『誰もが作品なのだ』鈴木邦男
2015年7月24日 21:42:47
8月『天皇ごっこ〜母と息子の囚人狂時代〜』にコメントをいただきました
『誰もが作品なのだ』鈴木邦男
すごい男だった。すごい母だった。
僕には一生わからないような人生を突っ走った見沢知廉。
その見沢にぴったりと寄り添い続けた母、高橋京子。
ギリシャ悲劇のような母子の情念を間近で見てきた僕は、そのあまりの深さに恐怖すら覚えたものだ。

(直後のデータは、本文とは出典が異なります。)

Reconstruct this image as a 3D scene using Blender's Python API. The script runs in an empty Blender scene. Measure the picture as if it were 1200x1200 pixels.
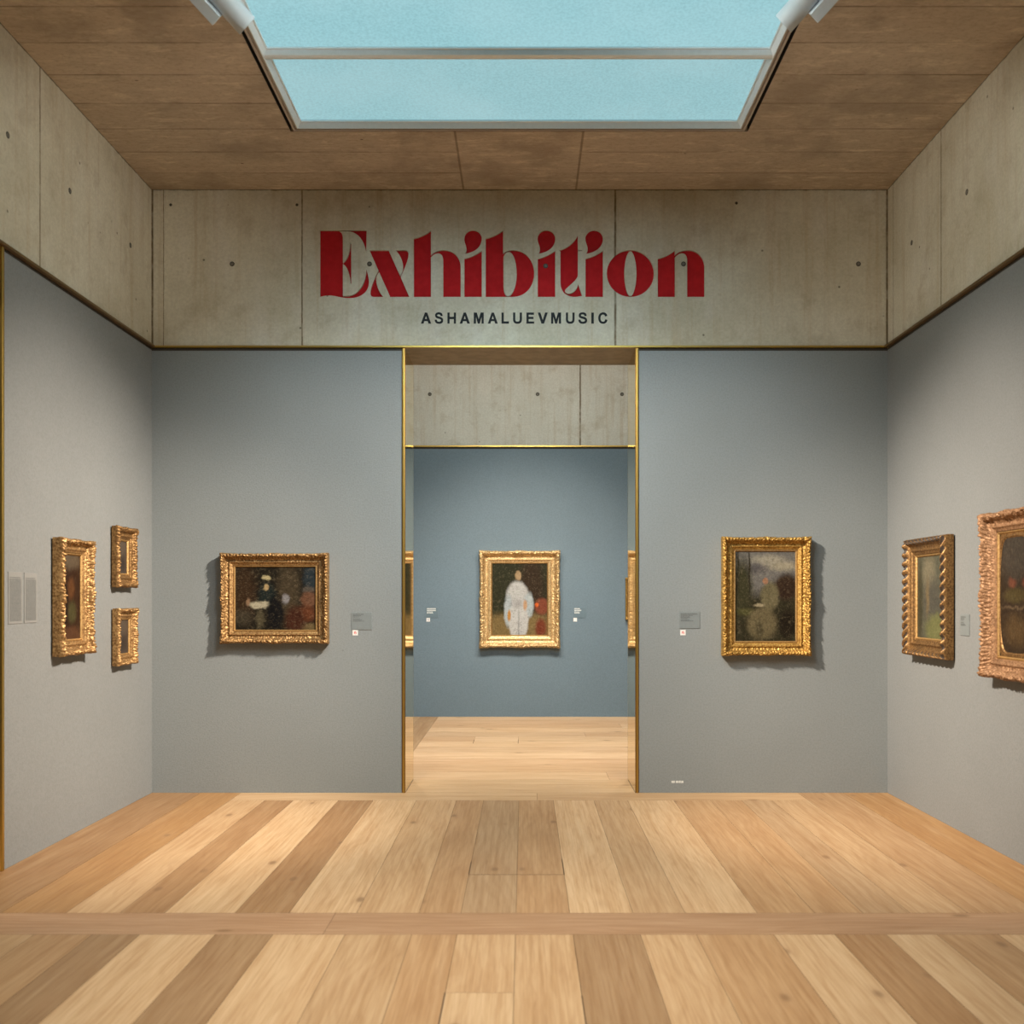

獄中の12 年間、母は一日おきに手紙を書き、毎週のように面会に行った。
そんな事、最初の一年二年はできても、12 年間も続けられるものではない。
見沢は出所後、母との約束どおり作家となり、次々と本を出した。
それを見ながら恐ろしい執念だと思ったものだ。
ドストエフスキーのような男だった。
「苦しむこともまた才能の一つである」とドストエフスキーは言ったが、
見沢の人生は、その苦しむことの才能を遺憾なく発揮した人生だったのかもしれない。
その苦しむことの才能は、見事に文学に結実した。
見沢の一挙手一投足が、周りの多くの人の歩みを変えた。
僕も変えられた一人だ。見沢が起こしたスパイ粛清事件は、政治運動のあり方を変えた。
僕は雑誌「SPA!」にその事件を連載した。
彼の死後も影響を与え続けている。
劇団再生は、見沢の代表作『天皇ごっこ』から誕生した。
大浦信行監督は、見沢知廉の映画を生んだ。
作家山平重樹さんは、見沢物語を連載した。
母高橋京子は、見沢知廉という作品を残し、見沢知廉は、僕たちという作品を残したのだ。